Film TVP „Człowiek zbuntowany” może nie powstać. Prezes PiS dowiedział się o przygotowaniach do produkcji i jest wściekły.
Wbrew temu, co się mówi, prezes nie stracił kontaktu z rzeczywistością. Gdy przeczytał o tym filmie i pokazano mu pierwsze komentarze i szydercze memy, był wściekły. Mówił, że Kurski [Jacek, prezes TVP] chce go ośmieszyć. Był też zły na telewizję, że zwróciła się do Borusewicza, by wystąpił w filmie
Jak twierdzi jedna z osób pracujących w telewizji, Jacek Kurski przekonuje teraz Jarosława Kaczyńskiego, że film nie był jego pomysłem i nigdy by się nie zgodził na "dekonspirację" projektu przed Borusewiczem. Ma o to pretensje do reżyserki Ewy Świecińskiej, która za błąd obwinia jedną ze swoich współpracowniczek - czytamy w artykule GW.
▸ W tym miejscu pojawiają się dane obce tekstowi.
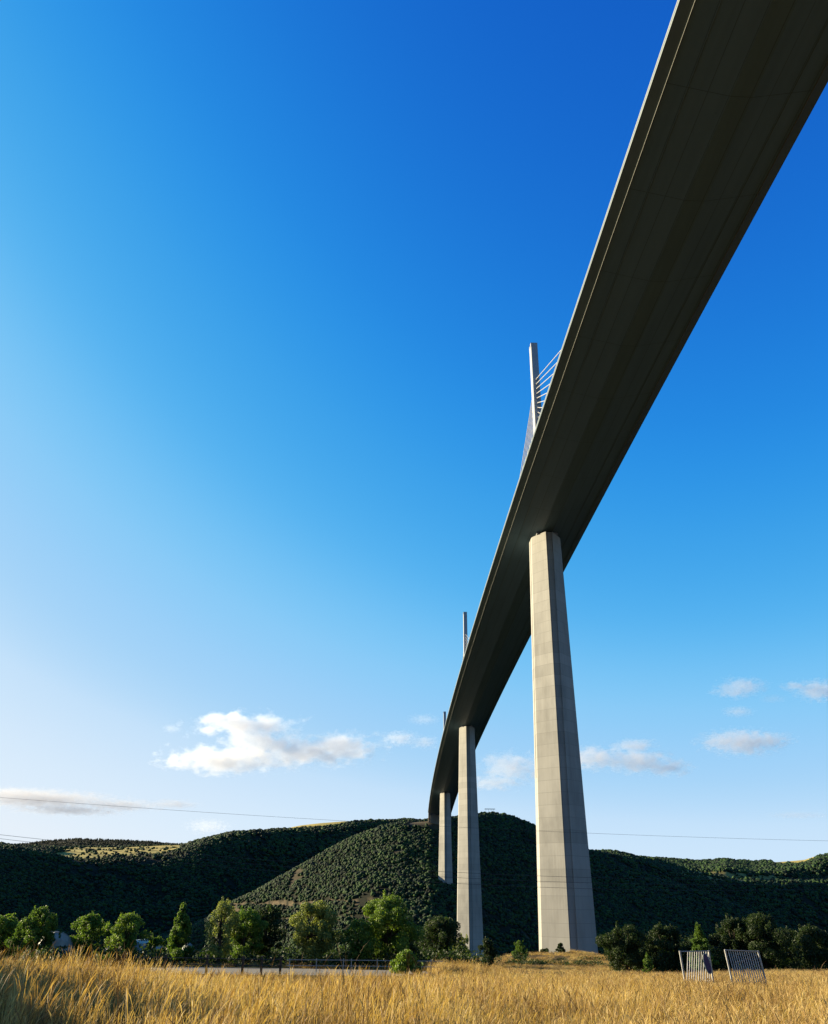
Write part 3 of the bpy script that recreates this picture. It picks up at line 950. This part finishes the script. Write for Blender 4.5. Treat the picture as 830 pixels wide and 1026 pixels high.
for k, (px, top, w, Yd, kd, lb, shp, lf, dn) in enumerate(TREES):
    make_tree(px, top, w, Yd, kd, lb, 'tree', 'tree', k, shp, lf, dn)
BUSHES = [
    (409, 953, 34, 70, 'bright', 'bright yellow-green bush at the end of the railing', .14, 1.6),
    (156, 938, 26, 98, 'green', 'low green bush between the white shelters and the pointed tree', .15, 1.2),
    (464, 937, 22, 118, 'pale', 'sparse pale bush in front of the foot of the middle pier', .14, .7),
    (487, 940, 22, 190, 'dark', 'small dark bush at the right foot of the middle pier', .2, 1.3),
    (521, 943, 17, 215, 'green', 'small green bush left of the big front pier on the knoll', .22, 1.2),
    (561, 945, 10, 255, 'dark', 'tiny round bush before the lit face of the front pier', .2, 1.5),
    (546, 951, 16, 258, 'dark', 'flat low bush at the left foot of the front pier', .2, 1.5),
    (648, 957, 12, 136, 'green', 'little round bush at the foot of the dark rounded trees on the right', .16, 1.5),
    (700, 944, 30, 150, 'dark', 'dark scrub bush below the small pointed tree behind the signed gate', .19, 1.4),
]
for k, (px, top, w, Yd, kd, lb, lf, dn) in enumerate(BUSHES):
    make_tree(px, top, w, Yd, kd, lb, 'bush', 'bush', 60 + k, 'bush', lf, dn)
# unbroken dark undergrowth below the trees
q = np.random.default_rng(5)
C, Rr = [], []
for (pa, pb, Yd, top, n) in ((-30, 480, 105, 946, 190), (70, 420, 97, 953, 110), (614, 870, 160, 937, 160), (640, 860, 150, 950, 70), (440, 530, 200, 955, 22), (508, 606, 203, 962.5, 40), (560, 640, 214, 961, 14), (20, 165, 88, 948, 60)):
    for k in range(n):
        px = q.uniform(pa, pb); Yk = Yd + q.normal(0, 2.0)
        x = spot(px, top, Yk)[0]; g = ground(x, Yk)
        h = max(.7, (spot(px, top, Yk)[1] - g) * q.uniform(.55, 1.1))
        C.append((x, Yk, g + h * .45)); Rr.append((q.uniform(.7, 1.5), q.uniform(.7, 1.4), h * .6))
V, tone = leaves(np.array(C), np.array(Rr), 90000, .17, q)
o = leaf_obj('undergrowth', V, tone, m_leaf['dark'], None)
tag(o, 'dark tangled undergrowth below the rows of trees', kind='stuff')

# ------------------------------------------------------------------ far small things
x = spot(491, 812, 1332)[0]
gt = tag(empty('hilltop_canopy', (x, 1332, ground(x, 1332))), 'small flat-roofed canopy on posts at the summit right of the middle pier', 'canopy')
for a_ in (-6, -2, 2, 6):
    MB().box(a_ - .13, a_ + .13, -.13, .13, -1, 8.2).build('post', m_dark, gt)
MB().box(-8.0, 8.0, -3, 3, 8.2, 8.6).build('canopy_roof', m_dark, gt)

# ------------------------------------------------------------------ clouds
m_cl_cache = {}
def cloud(name, lobes, Yd, label, dens=.012, seed=0, soft=.8, alb=(.74, .75, .79, 1)):
    """lobes: (photo column, row, half width px, half height px) -> one closed hull holding a noisy volume"""
    pts = []
    for (px, py, hw, hh) in lobes:
        k = Yd / 880
        a_, b_2 = spot(px, py, Yd)
        pts.append((a_, Yd, b_2, hw * k, hh * k))
    pts = np.array(pts)
    lo = (pts[:, 0] - pts[:, 3]).min(), (pts[:, 2] - pts[:, 4]).min()
    hi_ = (pts[:, 0] + pts[:, 3]).max(), (pts[:, 2] + pts[:, 4]).max()
    cx, cz = (lo[0] + hi_[0]) / 2, (lo[1] + hi_[1]) / 2
    rx, rz = (hi_[0] - lo[0]) / 2, (hi_[1] - lo[1]) / 2
    ry = max(rz * 1.2, rx * .45)
    V, Fv = ico(3)
    sgn = np.sign(V) * np.abs(V) ** .75
    V = sgn * np.array([rx, ry, rz]) * 1.22
    m, nt, out = mat('cloud vapour')
    oc = objco(nt)
    warp = noise(nt, oc, 3.2 / max(rz * 2, 1), 3)
    wv = N(nt, 'ShaderNodeVectorMath', operation='MULTIPLY_ADD')
    sub = N(nt, 'ShaderNodeVectorMath', operation='SUBTRACT')
    L(nt, warp.outputs['Color'], sub.inputs[0]); sub.inputs[1].default_value = (.5, .5, .5)
    L(nt, sub.outputs[0], wv.inputs[0]); wv.inputs[1].default_value = (rz * .9, rz * .9, rz * .55)
    L(nt, oc, wv.inputs[2])
    acc = None
    for (X, Yv, Zv, a_, b_2) in pts:
        s1 = N(nt, 'ShaderNodeVectorMath', operation='SUBTRACT')
        L(nt, wv.outputs[0], s1.inputs[0]); s1.inputs[1].default_value = (X - cx, 0, Zv - cz)
        s2 = N(nt, 'ShaderNodeVectorMath', operation='DIVIDE')
        L(nt, s1.outputs[0], s2.inputs[0]); s2.inputs[1].default_value = (a_, max(a_ * .5, b_2), b_2)
        ln = N(nt, 'ShaderNodeVectorMath', operation='LENGTH')
        L(nt, s2.outputs[0], ln.inputs[0])
        iv = N(nt, 'ShaderNodeMath', operation='SUBTRACT')
        iv.inputs[0].default_value = 1.0
        L(nt, ln.outputs['Value'], iv.inputs[1])
        if acc is None:
            acc = iv.outputs[0]
        else:
            mx = N(nt, 'ShaderNodeMath', operation='SMOOTH_MAX')
            mx.inputs[2].default_value = .2
            L(nt, acc, mx.inputs[0]); L(nt, iv.outputs[0], mx.inputs[1])
            acc = mx.outputs[0]
    mp = N(nt, 'ShaderNodeMapping')
    mp.inputs['Location'].default_value = (seed * 731.0, seed * 377.0, seed * 91.0)
    mp.inputs['Scale'].default_value = (.75, .75, 1.25)
    L(nt, oc, mp.inputs[0])
    nz = noise(nt, mp.outputs[0], 2.6 / max(rz, 40), 8, .66)
    ad = N(nt, 'ShaderNodeMath', operation='MULTIPLY_ADD')
    L(nt, nz.outputs[0], ad.inputs[0]); ad.inputs[1].default_value = 3.1; L(nt, acc, ad.inputs[2])
    mr = N(nt, 'ShaderNodeMapRange')
    L(nt, ad.outputs[0], mr.inputs[0])
    for k2, v in ((1, 1.62), (2, 1.62 + soft), (3, 0.0), (4, dens * .6)):
        mr.inputs[k2].default_value = v
    pv = N(nt, 'ShaderNodeVolumePrincipled')
    pv.inputs['Color'].default_value = alb
    pv.inputs['Anisotropy'].default_value = .55
    L(nt, mr.outputs[0], pv.inputs['Density'])
    L(nt, pv.outputs[0], out.inputs['Volume'])
    try:
        m.cycles.volume_step_rate = .35
    except Exception:
        pass
    o = link(name, np_mesh(name, V, Fv, m))
    o.location = (cx, Yd, cz)
    return tag(o, label, 'cloud', 'small white clouds low in the sky')
CL = 9000.0
cloud('cloud', [(245, 727, 56, 13), (222, 762, 64, 14), (262, 748, 44, 22), (342, 750, 48, 15), (305, 755, 54, 14), (232, 722, 40, 8)], CL, 'largest white cloud, a ragged mass left of the bridge above the ridge', .010, 1)
cloud('cloud', [(400, 740, 22, 8), (425, 744, 16, 7)], CL, 'small flat cloud touching the left edge of the bridge deck', .008, 2)
cloud('cloud', [(40, 801, 84, 9), (120, 807, 50, 6), (172, 806, 30, 5), (10, 796, 70, 6), (70, 812, 60, 5)], CL * 1.1, 'long low grey cloud at the left edge behind the top wire', .0055, 3, .8, (.40, .41, .47, 1))  # darker volume colour stands in for the shade on this cloud
cloud('cloud', [(208, 828, 24, 8)], CL * 1.1, 'faint small cloud just above the left ridge', .003, 4)
cloud('cloud', [(512, 768, 34, 15), (498, 784, 30, 9), (545, 775, 30, 10)], CL, 'white cloud seen between the middle pier and the front pier', .008, 5)
cloud('cloud', [(598, 760, 36, 13), (640, 763, 38, 13), (668, 769, 28, 9), (636, 748, 26, 8)], CL, 'elongated cloud just right of the front pier', .010, 6)
cloud('cloud', [(745, 744, 42, 14), (723, 743, 26, 9), (768, 742, 30, 9)], CL, 'bright oval cloud midway between the front pier and the right edge', .010, 7)
cloud('cloud', [(745, 688, 28, 10), (735, 693, 24, 8)], CL, 'upper small puff of cloud on the right, above its smaller twin', .008, 8)
cloud('cloud', [(740, 713, 18, 6)], CL, 'lower little puff of cloud on the right, under the larger puff', .007, 9)
cloud('cloud', [(822, 692, 30, 12), (798, 688, 18, 6)], CL, 'white cloud cut by the right edge of the photo', .010, 10)
cloud('cloud', [(800, 817, 36, 4)], CL * 1.2, 'faint thin streak of cloud low above the far right plateau', .002, 11)
cloud('cloud', [(172, 730, 11, 5)], CL, 'tiny faint puff left of the largest cloud', .004, 12)
cloud('cloud', [(425, 721, 18, 6)], CL, 'faint puff of cloud behind the farthest pylon', .004, 13)
cloud('cloud', [(775, 700, 16, 5)], CL, 'faint wisp between the two small puffs and the right edge cloud', .003, 14)

# ------------------------------------------------------------------ light
EL, FWD = math.radians(14.0), math.radians(20.0)
sd = Vector((-math.cos(EL) * math.cos(FWD), math.cos(EL) * math.sin(FWD), math.sin(EL)))
sun = bpy.data.lights.new('sun', 'SUN')
sun.energy, sun.angle, sun.color = 5.0, math.radians(.5), (1.0, .83, .53)
so = bpy.data.objects.new('sun', sun)
COL.objects.link(so)
so.rotation_euler = sd.to_track_quat('Z', 'Y').to_euler()
w = bpy.data.worlds.new('World')
sc.world = w
w.use_nodes = True
nt = w.node_tree
for n in list(nt.nodes):
    nt.nodes.remove(n)
wo = nt.nodes.new('ShaderNodeOutputWorld')
bg = nt.nodes.new('ShaderNodeBackground')
sky = nt.nodes.new('ShaderNodeTexSky')
sky.sky_type = 'NISHITA'
sky.sun_disc = False
sky.sun_elevation = EL
sky.sun_rotation = math.atan2(sd.x, sd.y)
sky.altitude = 400
sky.air_density, sky.dust_density, sky.ozone_density = 1.0, 1.0, 2.0
# colour of the clear evening air: the radiance of the sky texture read through one colour scale
EXPO = 2.0
STR = .10
def lin(c):
    c = np.array(c) / 255.0
    return tuple(float(v) for v in np.where(c <= .04045, c / 12.92, ((c + .055) / 1.055) ** 2.4))
se = nt.nodes.new('ShaderNodeSeparateColor')
nt.links.new(sky.outputs[0], se.inputs[0])
dv = N(nt, 'ShaderNodeMath', operation='DIVIDE')
nt.links.new(se.outputs[0], dv.inputs[0]); dv.inputs[1].default_value = 6.0
rp = ramp(nt, dv.outputs[0], [(r_ / 6.0, lin(c_)) for r_, c_ in (
    (0, (5, 38, 120)), (.30, (11, 66, 165)), (.50, (18, 91, 200)), (.75, (35, 140, 229)), (.95, (58, 160, 233)), (1.2, (86, 180, 241)), (1.42, (118, 195, 245)),
    (1.65, (137, 203, 247)), (2.0, (157, 208, 248)), (2.4, (170, 214, 248)), (2.9, (197, 226, 251)), (3.9, (216, 235, 252)), (4.8, (221, 238, 253)), (6.0, (232, 241, 250)))])
rp.color_ramp.interpolation = 'B_SPLINE'
cm = N(nt, 'ShaderNodeVectorMath', operation='SCALE')
nt.links.new(rp.outputs[0], cm.inputs[0]); cm.inputs['Scale'].default_value = 1 / STR / 2 ** EXPO
nt.links.new(cm.outputs[0], bg.inputs[0])
bg.inputs[1].default_value = STR
nt.links.new(bg.outputs[0], wo.inputs[0])

# ------------------------------------------------------------------ render
sc.view_settings.view_transform = 'Standard'
sc.view_settings.look = 'None'
sc.view_settings.exposure = EXPO
sc.view_settings.gamma = 1.0
sc.view_settings.use_curve_mapping = False
sc.render.engine = 'CYCLES'
cy = sc.cycles
cy.max_bounces = 6
cy.diffuse_bounces, cy.transmission_bounces, cy.volume_bounces, cy.transparent_max_bounces = 2, 3, 5, 8
cy.use_denoising = True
Wicemarszałek Senatu Bogdan Borusewicz otrzymał maila z zaproszeniem do wypowiedzi, który wysłała w imieniu Ewy Świecińskiej wysłała jedna z współpracownic.
Film dokumentalny o działalności opozycyjnej lat 70. i 80. ukazujący postać Jarosława Kaczyńskiego i jego drogę do polityki. W archiwach Telewizji Polskiej znajdują się liczne materia, dotyczące początków aktywności ówczesnych opozycjonistów, ukazujących ich dziabania antykomunistyczne, represje jakich doznawali i codzienną walkę. Wydarzenia tamtych dni zostaną w filmie skonfrontowane z wypowiedziami Jarosława Kaczyńskiego „dziś” oraz innych ważnych opozycjonistów - świadków historii. Film, w zamyśle autora ma być zbudowany z anegdot, nie z suchych faktów. Przewidziane są zdjęcia dokumentalne i fabularyzowane, a prezentowana w filmie historia skończy się ok. 1990 roku – czytamy w mailu.
Wicemarszałek odpisał jednak: "Szanowna Pani, nie mam żadnej wiedzy o działalności opozycyjnej Jarosława Kaczyńskiego. Poznałem go dopiero w 1988 r. Współpracował ze mną w Gdańsku tylko Lech Kaczyński".